-- start of PROVIDED RECORDS --

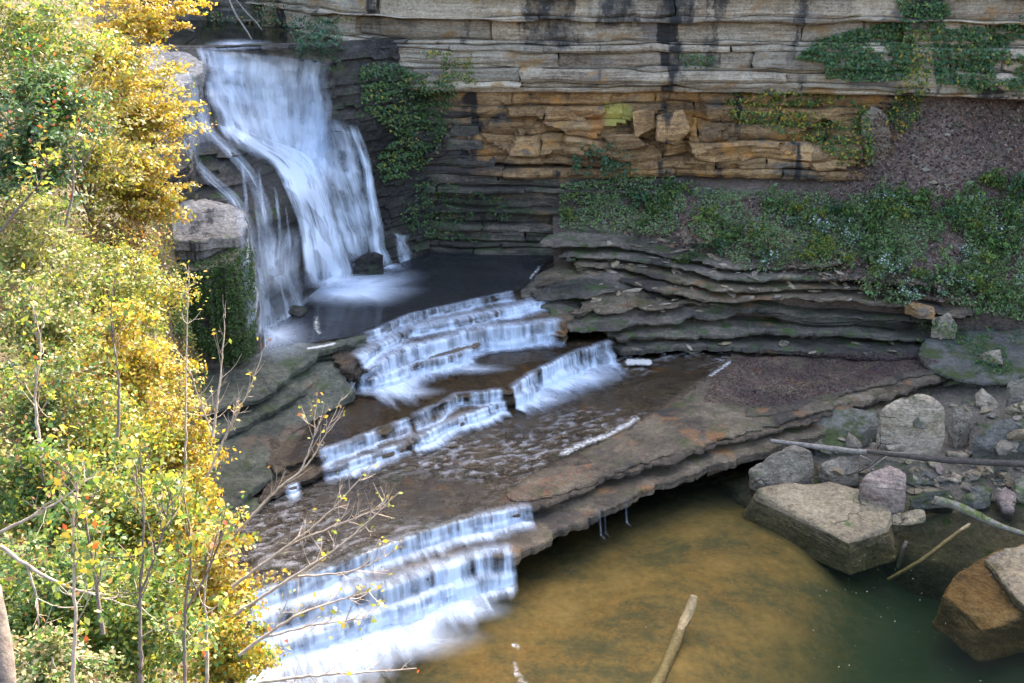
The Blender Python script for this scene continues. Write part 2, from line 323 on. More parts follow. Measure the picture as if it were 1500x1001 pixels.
def water_mat(name, tint, scale=3.0, strength=.25, rough=.04, aniso=(1, 1, 1), rot=0.0, opac=0.0, body=(.02, .03, .03), wdist=.03):
    m = NT(name); p = m.pos(); h = m.noise(m.vec(p, aniso, (0, 0, rot)), scale, 4, .55, .3); nn = m.bump(h, strength, wdist)
    t = m.n("ShaderNodeBsdfTransparent"); t.inputs[0].default_value = (*tint, 1)
    df = m.n("ShaderNodeBsdfDiffuse"); df.inputs[0].default_value = (*body, 1)
    a = m.n("ShaderNodeMixShader"); a.inputs[0].default_value = opac; m.l(t.outputs[0], a.inputs[1]); m.l(df.outputs[0], a.inputs[2])
    g = m.n("ShaderNodeBsdfGlossy"); g.inputs['Roughness'].default_value = rough; m.l(nn, g.inputs['Normal'])
    fr = m.n("ShaderNodeFresnel"); fr.inputs[0].default_value = 1.33; m.l(nn, fr.inputs['Normal'])
    x = m.n("ShaderNodeMixShader"); m.l(fr.outputs[0], x.inputs[0]); m.l(a.outputs[0], x.inputs[1]); m.l(g.outputs[0], x.inputs[2])
    m.l(x.outputs[0], m.out.inputs[0]); return m
wm = water_mat('green_brown_pool_water', (.92, .93, .84), 1.6, .35, .03, opac=.03, body=(.045, .085, .07))
va = wm.n("ShaderNodeVolumeAbsorption"); va.inputs[0].default_value = (.50, .52, .30, 1); va.inputs[1].default_value = .32; wm.l(va.outputs[0], wm.out.inputs[1])
M['pool'] = wm.m
M['upper'] = water_mat('dark_upper_pool_water', (.42, .45, .5), 1.4, .5, .06, opac=.35, body=(.06, .062, .066)).m
def crest_glint_mix(w):  # sky glints painted as pale diffuse colour along the ripple crests
    m = w; a = m.attr('crest_glint'); o = m.out.inputs[0].links[0].from_socket; d = m.n('ShaderNodeBsdfDiffuse'); d.inputs[0].default_value = (.42, .41, .42, 1); x = m.n('ShaderNodeMixShader'); m.l(m.math('MULTIPLY', a, .55), x.inputs[0]); m.l(o, x.inputs[1]); m.l(d.outputs[0], x.inputs[2]); m.l(x.outputs[0], m.out.inputs[0]); return m
M['tread'] = crest_glint_mix(water_mat('rippled_stream_water', (.82, .80, .74), 3.5, .5, .10, aniso=(1.0, 2.4, 1), rot=.45, wdist=.12)).m
M['calm'] = water_mat('calm_stream_water', (.75, .72, .66), 1.5, .25, .05).m

# ------------------------------------------------------------------ builders: rock slabs, walls, boulders
def inside(poly, X):
    x, y = X[:, 0], X[:, 1]; r = np.zeros(len(X), bool); n = len(poly); j = n - 1
    for i in range(n):
        xi, yi = poly[i]; xj, yj = poly[j]
        c = ((yi > y) != (yj > y)) & (x < (xj - xi) * (y - yi) / (yj - yi + 1e-12) + xi); r ^= c; j = i
    return r
def slab(name, pts, th, mat, label, seed=0, step=.13, rough=.2, amp=.05, strata=.2, under=0.0, ctrl=(), smooth=1, inner=.28, top_step=.05, parent=None, topmat=None, lip=None):
    """A bed of rock: outline at known heights, uneven top, layered and undercut sides."""
    C3 = np.array([Z(*p) for p in pts]); X3 = np.array([Z(*p) for p in ctrl]).reshape(-1, 3); K = np.vstack([C3, X3])
    O = resample(smoothline(C3, smooth, True), step, True)
    if (O[:, 0] * np.roll(O[:, 1], -1) - np.roll(O[:, 0], -1) * O[:, 1]).sum() < 0: O = O[::-1]
    def nrm(P):
        t = np.roll(P, -1, 0) - np.roll(P, 1, 0); N = np.stack([t[:, 1], -t[:, 0]], -1); return N / (np.linalg.norm(N, axis=1, keepdims=True) + 1e-9)
    N = nrm(O[:, :2])
    saw = .35 * fbm(xyz(O[:, 0] * .8, O[:, 1] * .8, seed * 3.1), 4, seed) + .8 * np.round(1.5 * vnoise(xyz(O[:, 0] * .9, O[:, 1] * .9, seed), seed + 5)) / 1.5 + .8 * np.round(1.5 * vnoise(xyz(O[:, 0] * 2.0, O[:, 1] * 2.0, seed), seed + 6)) / 1.5 + .35 * vnoise(xyz(O[:, 0] * 4, O[:, 1] * 4, seed), seed + 7)
    P2 = O[:, :2] + N * (rough * saw)[:, None]; N = nrm(P2)
    def zf(X):
        d2 = ((X[:, None, :] - K[None, :, :2]) ** 2).sum(-1) + .3; w = d2 ** -1.6
        z = (w * K[None, :, 2]).sum(1) / w.sum(1)
        n = fbm(xyz(X[:, 0] * .35, X[:, 1] * .9, seed * 1.7), 4, seed + 20)
        z = z + (amp + .02) * 1.8 * n + amp * .5 * fbm(xyz(X[:, 0] * 2.5, X[:, 1] * 2.5, seed), 3, seed + 9)
        if top_step: z = z + top_step * np.round(n * 3) / 3
        return z
    mn, mx = P2.min(0), P2.max(0); gx, gy = np.meshgrid(np.arange(mn[0], mx[0], inner), np.arange(mn[1], mx[1], inner))
    G = np.stack([gx.ravel(), gy.ravel()], -1); G += RNG.uniform(-.3, .3, G.shape) * inner
    In = P2 - N * step * .8                                                     # keep interior points off the rim
    G = G[inside(In, G)]
    pts2 = np.vstack([P2, G]); n = len(P2)
    v, e, f, ov, oe, of = delaunay_2d_cdt([Vector(p) for p in pts2], [(i, (i + 1) % n) for i in range(n)], [], 1, 1e-5)
    v = np.array([tuple(q) for q in v]); zt = zf(v); rim = np.zeros(len(v), bool)
    for i, o in enumerate(ov):
        if any(k < n for k in o): rim[i] = True
    V = [np.c_[v, zt - rim * .05]]; T = np.array([t for t in f if len(t) == 3]).reshape(-1, 3); Q = []
    # side walls
    z0 = zf(P2) - .05; rows = []; ns = max(1, int(round(th / strata))); depth = 0.0; base = len(v)
    rows.append((P2, z0)); rows.append((P2 + N * .05, z0 - .06))
    hs = np.random.default_rng(seed + 77).uniform(.6, 1.5, ns); hs = hs / hs.sum() * th
    if lip and ns > 1: hs[1:] *= (th - lip) / hs[1:].sum(); hs[0] = lip
    for k in range(ns):
        ins = -under * (k > 0) * (.7 + .3 * k / ns) - (.0 if k == 0 else .03 + .22 * random.random())
        a = ins + .09 * fbm(xyz(P2[:, 0] * 1.3, P2[:, 1] * 1.3, k * 7.7 + seed), 4, seed + k * 3)
        wob = .25 * hs[k] * vnoise(xyz(P2[:, 0] * .5, P2[:, 1] * .5, k * 3.3), seed + k)
        if k > 0: rows.append((P2 + N * (a - .02)[:, None], z0 - depth - .02 + 0 * wob)); rows.append((P2 + N * (a + .04)[:, None], z0 - depth - .05))
        depth += hs[k]
        rows.append((P2 + N * (a + .04)[:, None], z0 - depth + .04 + wob * .3)); rows.append((P2 + N * (a - .02)[:, None], z0 - depth + .015 + wob * .3))
        rows.append((P2 + N * (a - .34)[:, None], z0 - depth + .03 + wob * .3))
    R = np.vstack([np.c_[p, z] for p, z in rows]); m = len(rows); i = np.arange(m * n).reshape(m, n); j = np.roll(i, -1, 1)
    Q = np.stack([i[:-1], i[1:], j[1:], j[:-1]], -1).reshape(-1, 4) + base
    V.append(R)
    o = build(name, np.vstack(V), [Q, T], mat, parent, smooth=False, solid=True)
    if parent is None: tag(o, label, 'rock ledge', None, 'structure')
    return o
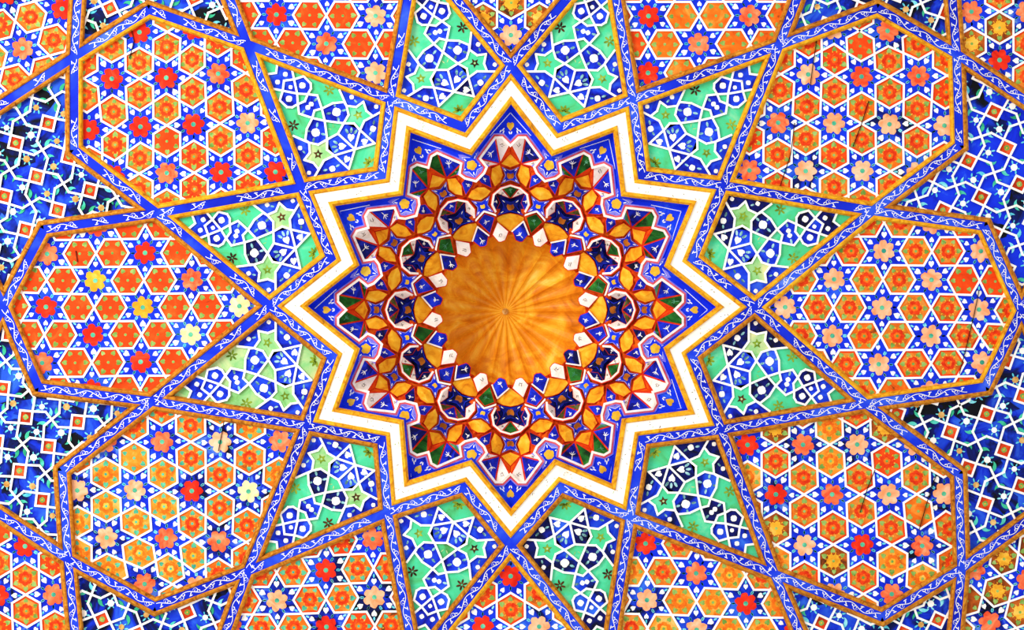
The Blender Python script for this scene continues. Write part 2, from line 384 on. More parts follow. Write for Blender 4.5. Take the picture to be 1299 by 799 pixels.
PAL = {
 0:   (['flower_peach'], ['orange_hexagon', 'orange_hexagon', 'red_hexagon'], 'rose', 'leaf_green', ['blue_bright'] * 3 + ['blue_paint'], 'gold_moulding', 'peach flowers on bright blue stars'),
 30:  (['flower_coral', 'flower_peach', 'flower_peach', 'flower_red'], ['orange_hexagon', 'brown_hexagon', 'red_hexagon', 'amber_hexagon'], 'rose', 'leaf_green', ['blue_bright', 'blue_paint', 'blue_worn'], 'brown_moulding', 'smoky brown hexagons and mixed coral flowers'),
 60:  (['flower_red', 'flower_coral', 'flower_peach'], ['orange_hexagon', 'amber_hexagon'], 'rose', 'leaf_green', ['blue_bright', 'blue_black'], 'brown_moulding', 'orange hexagons and coral flowers'),
 90:  (['flower_red', 'flower_peach'], ['red_hexagon', 'orange_hexagon'], 'rose', 'leaf_green', ['blue_black', 'blue_paint'], 'gold_moulding', 'a red flower at its point'),
 120: (['flower_coral', 'flower_peach', 'flower_red'], ['red_hexagon', 'orange_hexagon'], 'rose', 'leaf_teal', ['blue_black', 'blue_worn', 'blue_bright'], 'brown_moulding', 'teal-dotted orange hexagons'),
 150: (['flower_peach', 'flower_coral', 'flower_peach', 'flower_cream'], ['amber_hexagon', 'amber_hexagon', 'orange_hexagon'], 'rose', 'leaf_teal', ['blue_worn', 'blue_worn', 'blue_paint'], 'brown_moulding', 'pale amber hexagons, washed-out peach flowers'),
 180: (['flower_red', 'flower_red', 'flower_yellow', 'flower_cream', 'flower_coral'], ['red_hexagon'], 'plain', 'leaf_green', ['blue_paint', 'blue_bright'], 'brown_moulding', 'plain red hexagons and red, yellow and cream flowers'),
 210: (['flower_red', 'flower_red', 'flower_red', 'flower_coral'], ['red_hexagon', 'red_hexagon', 'orange_hexagon'], 'rose', 'leaf_green', ['blue_bright'], 'gold_moulding', 'red flowers and red hexagons'),
 240: (['flower_red', 'flower_peach', 'flower_coral'], ['red_hexagon'], 'plain', 'leaf_green', ['blue_paint', 'blue_bright'], 'brown_moulding', 'plain red hexagons with green dots'),
 270: (['flower_peach'], ['red_hexagon', 'brown_hexagon'], 'rose', 'leaf_green', ['blue_bright'], 'brown_moulding', 'a single peach flower at its point'),
 300: (['flower_red', 'flower_coral', 'flower_coral'], ['orange_hexagon', 'red_hexagon'], 'plain', 'leaf_green', ['blue_bright', 'blue_paint'], 'brown_moulding', 'orange hexagons and coral-red flowers'),
 330: (['flower_peach', 'flower_coral', 'flower_peach'], ['orange_hexagon', 'red_hexagon', 'red_hexagon'], 'rose', 'leaf_green', ['blue_bright', 'blue_bright', 'blue_paint', 'blue_black'], 'gold_moulding', 'rose-centred orange hexagons and peach flowers'),
}
for k in range(12):
    th = 30 * k
    fl, hx, st, lm, worn, mo, desc = PAL[th]
    poly = [wp(RT, th), wp(RG, th + 15), wp(RF, th + AF), wp(RO, th), wp(RF, th - AF), wp(RG, th - 15)]
    if not inframe(poly, 0): continue
    hex_panel('hexagonal panel at %s o\'clock, with %s' % (clock(th), desc), poly,
              pol(RT + 38.5, th), radians(th), fl, hx, st, lm, worn, mo, 'hexagonal panels ringing the star')
CORN = {
 210: ((22.8, 55.3), -45 + 30, ['flower_red', 'flower_red', 'flower_coral'], ['orange_hexagon', 'red_hexagon'], 'leaf_green', 'upper left corner with a red flower beside a yellow rose'),
 330: ((1266, 73.6), 30, ['flower_coral', 'flower_red'], ['brown_hexagon', 'red_hexagon'], 'leaf_green', 'upper right corner with dark brown hexagons'),
 30:  ((1248.7, 783.5), -47.5 + 30, ['flower_coral'], ['brown_hexagon'], 'leaf_green', 'lower right corner with yellow roses on brown hexagons'),
 150: ((33.6, 697.3), 30, ['flower_coral', 'flower_red'], ['red_hexagon', 'red_hexagon'], 'leaf_green', 'lower left corner with red hexagons and coral flowers'),
}
RX = 773.0
for th, (og, ang, fl, hx, lm, desc) in CORN.items():
    poly = [wp(RO, th), wp(RX, th + 15), pol(980, th + 9), pol(980, th - 9), wp(RX, th - 15)]
    hex_panel('outermost hexagon-patterned panel filling the ' + desc, poly, og, radians(ang), fl, hx, 'rose', lm,
              ['blue_worn', 'blue_paint'], 'brown_moulding', 'corner panels of the ceiling')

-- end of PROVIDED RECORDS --

WORK TO DO:
Every line in the data that holds "Blender" should be copied out.

WORKED SOLUTION:
The Blender Python script for this scene continues. Write part 2, from line 323 on. More parts follow. Measure the picture as if it were 1500x1001 pixels.
The Blender Python script for this scene continues. Write part 2, from line 384 on. More parts follow. Write for Blender 4.5. Take the picture to be 1299 by 799 pixels.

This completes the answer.